Virginia Businessman Pleads Guilty to Federal Charges
in Bribery and Kickback Scheme Involving Government Contracts
Nine People Have Now Pled Guilty,
Including Two Former Managers With the U.S. Army Corps of Engineers

     WASHINGTON - Nick Park, also known as Nochol Park, 47, a Northern Virginia businessman, pled guilty today to federal charges in a case involving bribery, kickbacks and government contracts that were awarded through the U.S. Army Corps of Engineers and the Department of the Army, bringing to nine the number of defendants who have now pled guilty to charges.

     Park pled guilty to two counts of bribery before the Honorable Magistrate Judge John M. Facciola in the U.S. District Court for the District of Columbia. No sentencing date was set. He faces a maximum of 15 years in prison for each of the charges, along with potential fines and restitution.

     The plea was announced by U.S. Attorney Ronald C. Machen Jr.; James W. McJunkin, Assistant Director in Charge of the FBI’s Washington Field Office; Rick A. Raven, Special Agent in Charge of the Washington Field Office of the Internal Revenue Service-Criminal Investigation (IRS-CI); Peggy E. Gustafson, Inspector General for the Small Business Administration (SBA); Robert E. Craig, Special Agent in Charge of the Mid-Atlantic Field Office of the Defense Criminal Investigative Service (DCIS), and Frank Robey, Director of the U.S. Army Criminal Investigation Command’s Major Procurement Fraud Unit (MPFU).

     Today’s developments come a month after the guilty plea of Kerry F. Khan, a former program manager for the Army Corps of Engineers. Khan, 54, pled guilty to charges of bribery and conspiracy to commit money laundering in a scheme in which he received or was promised more than $26 million in payments from various contractors who submitted fraudulently inflated invoices to the government.

     According to a statement of offense, signed by the government as well as the defendant, Park started work in early 2007 for Nova Datacom, LLC, one of the companies that would become involved in the scheme. Nova Datacom was a provider of information assurance and security services to federal agencies and commercial companies, including the U.S. Army Corps of Engineers. While at Nova Datacom, Park worked with, among others, Alex N. Cho, who was then the company’s chief technology officer.

     In 2007, Park and Cho took part in discussions with Khan about government contracts. In exchange for Khan using his official position to direct orders to Nova Datacom, Park and Cho agreed to provide him with items of value. Later that year, Park provided Khan with cash payments on two occasions, totaling at least $50,000.

     In August of 2007, Khan stated that Nova Datacom would not have to provide any equipment or services in return for an anticipated contract. Park declined to go forward with the order, based on, among other things his concern that the fictitious contract would be detected. Park also left Nova Datacom at that time and urged Cho to stop doing business with Khan.

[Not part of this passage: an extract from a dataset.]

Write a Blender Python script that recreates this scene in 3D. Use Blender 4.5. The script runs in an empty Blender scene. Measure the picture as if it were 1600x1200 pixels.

     As part of his statement of offense, Park admitted paying bribes to a second public official, identified in court papers as Public Official C, who was employed by the Department of the Army. Park admitted providing Public Official C with $40,000 in cash and other benefits in exchange for Public Official C directing orders to Nova Datacom. After Park left Nova Datacom to start his own government contracting company, Unisource Enterprise Inc. (UEI), Park admitted that Public Official C agreed to direct orders to UEI in exchange for Public Official C obtaining a secret ownership interest in UEI. As part of his plea agreement, Park has agreed to cooperate with the government in its on-going criminal investigation.

     In addition to Park and Khan, the others who have pled guilty include Michael A. Alexander, a former program manager with the Army Corps of Engineers; Harold F. Babb, the former director of contracts at Eyak Technology LLC (EyakTek), an Alaska Native-owned small business; Cho, the former chief technology officer of Nova Datacom, LLC; Theodoros Hallas, who also worked for Nova Datacom; Robert L. McKinney, the president of Alpha Technology Group, Inc.; James Edward Miller, the owner of Big Surf Construction Management LLC, and Lee A. Khan, the son of Kerry Khan.

     In announcing the plea, U.S. Attorney Machen, Assistant Director in Charge McJunkin, Inspector General Gustafson, Special Agent in Charge Craig, Special Agent in Charge Raven, and Director Robey thanked those who investigated the case from the FBI’s Washington Field Office; the Office of the Inspector General for the Small Business Administration; the Department of Defense’s Defense Criminal Investigative Service; the Defense Contract Audit Agency; the Washington Field Office of the Internal Revenue Service-Criminal Investigation, and the Army Criminal Investigation Command. They also expressed thanks to the U.S. Marshals Service for its assistance on the forfeiture matter.

     They also praised the efforts of those who worked on the case from the U.S. Attorney’s Office, including Assistant U.S. Attorneys Michael K. Atkinson and Bryan Seeley of the Fraud and Public Corruption Section and Assistant U.S. Attorney Anthony Saler of the Asset Forfeiture and Money Laundering Section. Finally, they expressed thanks for assistance provided by former Special Assistant U.S. Attorney Christopher Dana; Forensic Accountant Maria Boodoo; Paralegal Specialists Tasha Harris, Lenisse Edloe, Shanna Hays, Taryn McLaughlin, Sarah Reis, Christopher Samson, and Nicole Wattelet, and Legal Assistants Krishawn Graham and Jessica McCormick.